Difficile aujourd'hui de concevoir pourquoi un ouvrage comme «
Les filles de la campagne » a pu être perçu, au moment de sa parution, comme aussi sulfureux et susciter une telle levée de boucliers. L'Église, alors toute puissante, ne supportant pas d'être présentée sous un jour peu reluisant ? Sans doute en partie. Mais, au-delà, c'est sans doute la volonté délibérée de la narratrice et de son amie de s'afficher comme totalement libres qui aura le plus scandalisé.
Liberté d'ailleurs illusoire. Ayant perdu sa mère, « nantie » d'un père alcoolique et violent, vivant dans des conditions extrêmement précaires, Cathleen, peut envisager un avenir beaucoup plus chatoyant quand elle se voit attribuer une bourse d'études. Malheureusement, l'institution religieuse qui l'accueille, en compagnie de son amie Baba, est une véritable prison, rigide et étouffante, dont elles se feront finalement délibérément renvoyer. Et, quand elle se retrouve à Dublin, c'est pour y vivre dans un logement misérable et y travailler comme vendeuse dans une épicerie. C'est bien loin de ce dont elle avait rêvé.
Le seul véritable rayon de soleil dans son existence, au cours de toutes ces années, c'est ce « gentleman » qui est riche, qui est marié, qui s'est épris d'elle (qui le dit en tout cas) et sur lequel elle fonde bien des espoirs. Espoirs amoureux. Espoirs d'une vie meilleure. Espoirs qui s'avéreront finalement vains. Il aurait pu lui donner accès à un « autre monde ». Ce ne sera pas le cas.

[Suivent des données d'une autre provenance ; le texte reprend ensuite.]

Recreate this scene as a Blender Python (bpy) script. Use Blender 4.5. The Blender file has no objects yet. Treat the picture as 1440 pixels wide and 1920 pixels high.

Milieu social et aisance financière ont, à l'évidence, leur importance dans ce texte. le père de Baba est vétérinaire. Sans doute est-ce en partie pour cette raison qu'elle peut se permettre de traiter son « amie » Cathleen, d'un milieu moins favorisé, avec désinvolture et arrogance. Comme si ça allait de soi. Et c'est sans doute aussi pour cette même raison que Cathleen accepte sans broncher les différentes humiliations que Baba lui fait subir. C'est Baba qui prend les décisions. C'est elle qui mène le jeu. Cathleen ne fait que suivre. Et à leurs yeux, à l'une comme à l'autre, cela va de soi. Baba a, à l'évidence, une personnalité dominatrice, Cathleen une personnalité soumise. La différence de statut social ne fait qu'exacerber entre elles ces traits de caractère initiaux.
Il y a, paradoxalement, beaucoup d'humour dans ce texte, mais un humour souvent larvé, voilé, dont la fonction semble être essentiellement de prendre de la distance avec ce qui est raconté. Probablement parce qu'il s'agit d'un récit partiellement, et souvent douloureusement, autobiographique.
«
Les filles de la campagne » est le premier tome d'une série de trois. J'avoue être extrêmement curieux de lire les suivants.